The Winner — Class 6 English (Poorvi)
"When blue dark turns to black, cold grass aches our feet, trees creep close — game's over. Night wins!"
1. About the Poem
This is the second chapter of Unit 4: Sports and Wellness in the Poorvi textbook. It is a tiny, impressionistic poem — barely more than a snapshot — about children playing ball near a creek in the evening. They run until they can't catch their breath. And then night falls, and the game ends.
Why This Poem
- Captures the pure joy of playing outdoors
- Minimalist — every word counts
- The "winner" isn't a person — it's night itself
- Beautiful example of imagery and mood in poetry
2. The Poem (from NCERT Poorvi Textbook)
Evenings, we play ball next to the creek in our neighbour's field.

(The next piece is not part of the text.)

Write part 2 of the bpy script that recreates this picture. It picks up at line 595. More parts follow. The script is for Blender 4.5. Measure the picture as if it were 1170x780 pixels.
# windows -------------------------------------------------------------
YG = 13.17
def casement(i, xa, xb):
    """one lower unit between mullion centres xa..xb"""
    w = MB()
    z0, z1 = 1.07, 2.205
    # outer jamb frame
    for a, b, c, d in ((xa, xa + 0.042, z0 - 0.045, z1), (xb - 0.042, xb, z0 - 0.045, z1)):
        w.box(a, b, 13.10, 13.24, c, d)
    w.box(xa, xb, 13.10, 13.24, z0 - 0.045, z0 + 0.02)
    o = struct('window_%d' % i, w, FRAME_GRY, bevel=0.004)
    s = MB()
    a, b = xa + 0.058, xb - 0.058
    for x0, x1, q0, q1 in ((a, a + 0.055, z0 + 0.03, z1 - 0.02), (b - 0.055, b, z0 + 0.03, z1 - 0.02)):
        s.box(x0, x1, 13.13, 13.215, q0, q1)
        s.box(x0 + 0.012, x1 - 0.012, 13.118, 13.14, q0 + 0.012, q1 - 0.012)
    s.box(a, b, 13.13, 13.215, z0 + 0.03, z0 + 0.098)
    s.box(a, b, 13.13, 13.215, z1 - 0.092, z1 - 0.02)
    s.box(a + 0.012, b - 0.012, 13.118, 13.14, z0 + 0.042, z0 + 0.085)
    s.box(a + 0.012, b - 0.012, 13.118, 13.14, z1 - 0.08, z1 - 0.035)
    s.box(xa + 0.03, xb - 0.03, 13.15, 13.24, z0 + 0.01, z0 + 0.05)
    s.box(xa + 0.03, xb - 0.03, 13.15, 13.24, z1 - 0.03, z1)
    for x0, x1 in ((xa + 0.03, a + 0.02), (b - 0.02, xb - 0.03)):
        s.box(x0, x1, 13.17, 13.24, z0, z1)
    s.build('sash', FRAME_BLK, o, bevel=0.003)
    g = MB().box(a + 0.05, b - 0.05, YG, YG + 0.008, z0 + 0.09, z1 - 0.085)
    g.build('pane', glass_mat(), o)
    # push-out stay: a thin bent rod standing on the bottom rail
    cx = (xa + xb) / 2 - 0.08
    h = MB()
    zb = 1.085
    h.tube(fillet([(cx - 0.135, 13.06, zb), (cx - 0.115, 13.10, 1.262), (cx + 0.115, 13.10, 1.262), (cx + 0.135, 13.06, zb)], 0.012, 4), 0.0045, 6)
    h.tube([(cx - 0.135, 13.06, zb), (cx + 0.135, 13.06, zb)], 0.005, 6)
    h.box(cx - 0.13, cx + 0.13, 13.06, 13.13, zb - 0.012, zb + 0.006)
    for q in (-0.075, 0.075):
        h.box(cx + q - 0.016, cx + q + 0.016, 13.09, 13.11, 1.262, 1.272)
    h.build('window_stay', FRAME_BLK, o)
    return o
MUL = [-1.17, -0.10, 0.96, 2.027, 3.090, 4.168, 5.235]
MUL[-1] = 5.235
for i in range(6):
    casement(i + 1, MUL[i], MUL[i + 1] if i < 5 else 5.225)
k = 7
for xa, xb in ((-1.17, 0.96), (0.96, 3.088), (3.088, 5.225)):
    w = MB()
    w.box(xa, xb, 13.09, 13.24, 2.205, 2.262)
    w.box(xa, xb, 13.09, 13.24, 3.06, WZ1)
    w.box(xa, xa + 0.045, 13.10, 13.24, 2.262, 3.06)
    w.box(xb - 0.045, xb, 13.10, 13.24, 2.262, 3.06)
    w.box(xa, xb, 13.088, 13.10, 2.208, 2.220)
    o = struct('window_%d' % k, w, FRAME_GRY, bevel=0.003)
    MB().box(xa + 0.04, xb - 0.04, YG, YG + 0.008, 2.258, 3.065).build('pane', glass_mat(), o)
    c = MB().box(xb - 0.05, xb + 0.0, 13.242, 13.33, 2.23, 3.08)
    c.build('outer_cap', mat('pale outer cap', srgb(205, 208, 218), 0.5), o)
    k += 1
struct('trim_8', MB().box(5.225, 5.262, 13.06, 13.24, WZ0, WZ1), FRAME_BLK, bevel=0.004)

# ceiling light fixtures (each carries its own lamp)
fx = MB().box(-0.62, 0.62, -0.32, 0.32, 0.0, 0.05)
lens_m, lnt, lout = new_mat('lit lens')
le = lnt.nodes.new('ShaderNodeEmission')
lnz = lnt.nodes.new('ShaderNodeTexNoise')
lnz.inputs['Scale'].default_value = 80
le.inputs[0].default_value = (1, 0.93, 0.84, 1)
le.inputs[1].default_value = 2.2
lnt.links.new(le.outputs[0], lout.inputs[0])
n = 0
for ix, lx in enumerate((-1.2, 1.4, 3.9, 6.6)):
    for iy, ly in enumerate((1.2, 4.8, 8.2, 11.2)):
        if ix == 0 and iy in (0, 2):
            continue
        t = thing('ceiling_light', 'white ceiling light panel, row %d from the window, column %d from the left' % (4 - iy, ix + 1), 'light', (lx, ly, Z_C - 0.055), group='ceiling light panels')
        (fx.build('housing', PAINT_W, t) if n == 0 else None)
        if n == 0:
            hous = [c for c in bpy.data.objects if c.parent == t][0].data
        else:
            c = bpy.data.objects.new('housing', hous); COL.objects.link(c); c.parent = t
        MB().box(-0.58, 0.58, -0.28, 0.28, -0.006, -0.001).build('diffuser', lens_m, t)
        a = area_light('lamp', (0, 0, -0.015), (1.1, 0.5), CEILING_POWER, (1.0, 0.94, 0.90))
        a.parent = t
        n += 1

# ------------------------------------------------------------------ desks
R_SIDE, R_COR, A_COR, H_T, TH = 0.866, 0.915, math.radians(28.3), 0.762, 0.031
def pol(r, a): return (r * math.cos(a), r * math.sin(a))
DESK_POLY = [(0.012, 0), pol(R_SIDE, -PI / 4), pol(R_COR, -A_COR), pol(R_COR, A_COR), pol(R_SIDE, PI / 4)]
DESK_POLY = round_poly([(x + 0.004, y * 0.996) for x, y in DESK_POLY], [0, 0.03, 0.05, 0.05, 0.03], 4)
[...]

We run so fast I can't even catch my breath.
When blue dark turns to black, cold grass aches our feet, trees creep close — game's over. Night wins!
3. The Poem Line by Line
| Lines | What's Happening |
|---|---|
| "Evenings, we play ball next to the creek in our neighbour's field" | Setting the scene: it's evening, children are playing outdoors near water |
| "We run so fast I can't even catch my breath" | The joy and intensity of play — total physical immersion |
| "When blue dark turns to black" | The sky is changing — evening becoming night |
| "Cold grass aches our feet" | The physical sensation of evening chill |
| "Trees creep close" | Imagery — as darkness grows, trees seem to move closer |
| "Game's over. Night wins!" | The "winner" is revealed — not a person, but night itself |
4. What the Poem Teaches
The Joy of Outdoor Play
Before screens, before schedules, there was this: running in a field until you can't breathe. The poem captures a universal childhood experience.
Time Always Wins
The real "opponent" in the poem is not another team — it's darkness, it's time, it's the end of the day. No matter how fast you run, eventually "night wins."
Beauty in Simple Moments
The poem doesn't describe a championship. It describes an ordinary evening. And yet it's beautiful — the creek, the field, the changing sky. Joy doesn't require a trophy.
5. Literary Devices
| Device | Example |
|---|---|
| Imagery | "blue dark turns to black," "cold grass aches our feet," "trees creep close" |
| Personification | Trees "creep close"; Night "wins" |
| Compression | The whole poem is only a few lines — every word is essential |
| Surprise Ending | We expect a team or person to "win" — but it's night |
6. Important Vocabulary
- CREEK: a small stream
- ACHES: hurts with a dull, continuous pain
- CREEP: move slowly and quietly (here, trees seem to move as darkness falls)
7. Activities
Activity 1: Recitation and Feeling
Read the poem aloud — slowly. Let each image form in your mind. The creek. The field. The changing sky. How does the poem make you feel?
Activity 2: Writing
Write your own 6-8 line poem about a game you play. It could be any game — cricket, football, kho-kho, or just running. Try to capture a single moment, like this poem does.
Activity 3: Discussion
Why do you think the poet made "Night" the winner? What would the poem mean if another child had won instead?
8. Conclusion
"The Winner" is a poem that says more in a few lines than many stories do in pages. There's no plot, no characters with names, no moral spelled out. Just an evening, a ball, a creek, and children running until darkness takes over.
The brilliance of the title is that "the winner" is not what we expect. In sports, we usually care about who scores more points. This poem gently suggests a different perspective: the real contest is between play and time — and time always, eventually, wins. But that doesn't make the playing any less beautiful.